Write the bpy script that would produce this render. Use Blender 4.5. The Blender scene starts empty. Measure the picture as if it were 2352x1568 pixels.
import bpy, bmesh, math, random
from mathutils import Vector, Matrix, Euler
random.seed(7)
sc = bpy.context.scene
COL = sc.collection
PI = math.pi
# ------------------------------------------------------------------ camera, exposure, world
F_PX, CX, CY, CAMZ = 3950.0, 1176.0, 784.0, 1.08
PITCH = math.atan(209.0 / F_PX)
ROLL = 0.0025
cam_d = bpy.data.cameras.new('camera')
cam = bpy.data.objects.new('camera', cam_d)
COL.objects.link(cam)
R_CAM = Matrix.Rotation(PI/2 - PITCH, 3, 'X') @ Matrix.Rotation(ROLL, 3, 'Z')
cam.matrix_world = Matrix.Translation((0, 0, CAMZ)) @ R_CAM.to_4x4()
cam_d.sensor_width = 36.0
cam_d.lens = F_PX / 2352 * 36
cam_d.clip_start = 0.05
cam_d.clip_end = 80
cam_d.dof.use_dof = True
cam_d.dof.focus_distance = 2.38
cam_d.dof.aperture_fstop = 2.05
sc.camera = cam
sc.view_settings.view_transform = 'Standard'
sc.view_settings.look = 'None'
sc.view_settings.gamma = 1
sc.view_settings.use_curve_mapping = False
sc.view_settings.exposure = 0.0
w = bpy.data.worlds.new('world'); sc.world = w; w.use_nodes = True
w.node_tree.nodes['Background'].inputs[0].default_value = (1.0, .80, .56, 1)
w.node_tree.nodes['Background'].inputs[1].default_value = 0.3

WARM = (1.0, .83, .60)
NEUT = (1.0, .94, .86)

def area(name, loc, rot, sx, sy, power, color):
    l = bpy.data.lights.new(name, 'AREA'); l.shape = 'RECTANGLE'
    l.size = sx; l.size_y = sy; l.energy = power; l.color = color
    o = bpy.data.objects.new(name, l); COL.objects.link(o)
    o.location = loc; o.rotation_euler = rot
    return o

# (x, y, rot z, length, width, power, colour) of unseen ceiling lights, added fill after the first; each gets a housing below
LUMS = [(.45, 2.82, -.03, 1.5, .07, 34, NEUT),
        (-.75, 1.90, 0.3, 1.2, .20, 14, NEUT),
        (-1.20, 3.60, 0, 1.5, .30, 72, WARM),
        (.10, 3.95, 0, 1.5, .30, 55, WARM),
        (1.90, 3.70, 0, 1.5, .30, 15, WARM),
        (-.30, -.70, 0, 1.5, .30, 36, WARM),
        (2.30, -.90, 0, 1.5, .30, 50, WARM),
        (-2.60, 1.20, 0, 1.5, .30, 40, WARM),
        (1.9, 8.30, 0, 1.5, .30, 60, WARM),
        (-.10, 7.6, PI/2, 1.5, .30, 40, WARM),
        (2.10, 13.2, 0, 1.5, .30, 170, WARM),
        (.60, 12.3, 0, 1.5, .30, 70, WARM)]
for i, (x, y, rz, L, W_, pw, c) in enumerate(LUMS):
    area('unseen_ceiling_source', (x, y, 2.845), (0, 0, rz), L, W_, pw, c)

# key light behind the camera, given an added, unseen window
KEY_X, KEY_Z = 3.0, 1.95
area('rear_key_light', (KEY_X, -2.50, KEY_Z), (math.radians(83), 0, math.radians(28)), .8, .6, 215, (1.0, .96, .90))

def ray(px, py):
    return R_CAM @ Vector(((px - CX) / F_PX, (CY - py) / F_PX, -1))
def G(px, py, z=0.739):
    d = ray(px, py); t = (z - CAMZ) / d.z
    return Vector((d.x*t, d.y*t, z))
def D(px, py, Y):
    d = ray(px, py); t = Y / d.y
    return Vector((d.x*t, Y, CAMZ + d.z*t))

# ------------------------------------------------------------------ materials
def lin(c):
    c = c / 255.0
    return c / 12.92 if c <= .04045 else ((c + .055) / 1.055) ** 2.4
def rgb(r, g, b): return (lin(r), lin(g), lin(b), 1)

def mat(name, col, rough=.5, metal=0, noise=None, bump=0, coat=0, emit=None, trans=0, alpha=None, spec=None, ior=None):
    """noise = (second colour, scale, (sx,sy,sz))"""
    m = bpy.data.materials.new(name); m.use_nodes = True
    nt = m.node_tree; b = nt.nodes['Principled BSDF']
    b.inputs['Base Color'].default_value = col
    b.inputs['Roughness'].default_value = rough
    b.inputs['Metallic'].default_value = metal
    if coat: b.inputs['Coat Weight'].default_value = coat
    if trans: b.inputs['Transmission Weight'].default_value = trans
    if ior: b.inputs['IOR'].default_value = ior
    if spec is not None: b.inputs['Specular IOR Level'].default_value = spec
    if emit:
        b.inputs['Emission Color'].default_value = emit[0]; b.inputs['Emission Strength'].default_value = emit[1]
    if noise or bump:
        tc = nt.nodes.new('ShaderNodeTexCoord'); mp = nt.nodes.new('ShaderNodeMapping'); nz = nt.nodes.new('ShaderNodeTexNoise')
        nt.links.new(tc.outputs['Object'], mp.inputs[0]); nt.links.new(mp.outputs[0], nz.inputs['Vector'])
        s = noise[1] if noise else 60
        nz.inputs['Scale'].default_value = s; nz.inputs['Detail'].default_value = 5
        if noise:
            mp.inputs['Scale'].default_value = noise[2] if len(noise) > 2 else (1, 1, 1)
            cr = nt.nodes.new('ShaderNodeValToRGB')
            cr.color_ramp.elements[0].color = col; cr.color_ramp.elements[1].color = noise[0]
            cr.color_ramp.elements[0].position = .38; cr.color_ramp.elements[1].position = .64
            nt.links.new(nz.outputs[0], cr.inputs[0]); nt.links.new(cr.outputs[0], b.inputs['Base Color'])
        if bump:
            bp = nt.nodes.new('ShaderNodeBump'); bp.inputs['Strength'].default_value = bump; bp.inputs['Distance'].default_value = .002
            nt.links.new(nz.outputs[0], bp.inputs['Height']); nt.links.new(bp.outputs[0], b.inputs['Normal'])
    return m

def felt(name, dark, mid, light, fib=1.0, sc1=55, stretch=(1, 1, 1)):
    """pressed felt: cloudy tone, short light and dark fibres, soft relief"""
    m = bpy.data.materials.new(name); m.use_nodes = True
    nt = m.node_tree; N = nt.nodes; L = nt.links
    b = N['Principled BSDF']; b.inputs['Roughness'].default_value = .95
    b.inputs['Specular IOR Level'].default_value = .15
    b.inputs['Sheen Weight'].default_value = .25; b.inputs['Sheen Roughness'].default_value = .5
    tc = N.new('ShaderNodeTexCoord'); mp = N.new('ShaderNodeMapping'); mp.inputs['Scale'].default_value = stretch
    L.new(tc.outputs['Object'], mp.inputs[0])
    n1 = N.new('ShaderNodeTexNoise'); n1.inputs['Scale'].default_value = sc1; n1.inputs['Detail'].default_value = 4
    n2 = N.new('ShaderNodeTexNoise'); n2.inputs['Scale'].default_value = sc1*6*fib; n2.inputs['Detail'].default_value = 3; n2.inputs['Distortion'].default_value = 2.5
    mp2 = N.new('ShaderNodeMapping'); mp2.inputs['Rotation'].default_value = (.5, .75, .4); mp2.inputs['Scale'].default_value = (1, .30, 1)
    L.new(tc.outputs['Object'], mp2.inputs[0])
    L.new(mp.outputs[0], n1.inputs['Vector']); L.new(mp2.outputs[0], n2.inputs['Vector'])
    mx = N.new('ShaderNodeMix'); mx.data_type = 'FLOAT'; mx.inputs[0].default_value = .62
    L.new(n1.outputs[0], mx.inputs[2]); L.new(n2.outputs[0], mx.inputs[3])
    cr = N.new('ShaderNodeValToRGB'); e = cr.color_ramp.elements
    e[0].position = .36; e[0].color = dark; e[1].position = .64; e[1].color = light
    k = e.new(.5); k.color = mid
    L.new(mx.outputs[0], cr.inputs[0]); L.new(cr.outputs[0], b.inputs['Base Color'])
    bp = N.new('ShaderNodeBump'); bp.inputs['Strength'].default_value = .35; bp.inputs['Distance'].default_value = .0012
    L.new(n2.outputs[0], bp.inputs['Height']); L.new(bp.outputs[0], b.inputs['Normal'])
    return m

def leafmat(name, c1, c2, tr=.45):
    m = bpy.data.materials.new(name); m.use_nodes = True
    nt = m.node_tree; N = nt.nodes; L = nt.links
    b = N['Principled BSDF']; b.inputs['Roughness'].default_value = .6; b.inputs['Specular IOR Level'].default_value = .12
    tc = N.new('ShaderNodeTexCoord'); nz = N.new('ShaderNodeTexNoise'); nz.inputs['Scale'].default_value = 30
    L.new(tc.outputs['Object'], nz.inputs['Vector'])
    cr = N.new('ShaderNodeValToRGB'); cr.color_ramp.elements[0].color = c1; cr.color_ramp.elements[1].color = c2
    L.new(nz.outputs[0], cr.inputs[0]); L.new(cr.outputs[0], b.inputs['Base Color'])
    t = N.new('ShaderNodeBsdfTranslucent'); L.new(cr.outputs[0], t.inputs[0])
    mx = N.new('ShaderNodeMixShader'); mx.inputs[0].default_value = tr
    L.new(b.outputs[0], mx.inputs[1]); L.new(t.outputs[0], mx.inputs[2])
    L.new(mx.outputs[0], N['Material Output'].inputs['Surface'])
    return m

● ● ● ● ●

• _WORK TO DO_:
Isolate the lines above that contain the word "scene" and copy them.

• _TASK RESULT_:
Write the bpy script that would produce this render. Use Blender 4.5. The Blender scene starts empty. Measure the picture as if it were 2352x1568 pixels.
sc = bpy.context.scene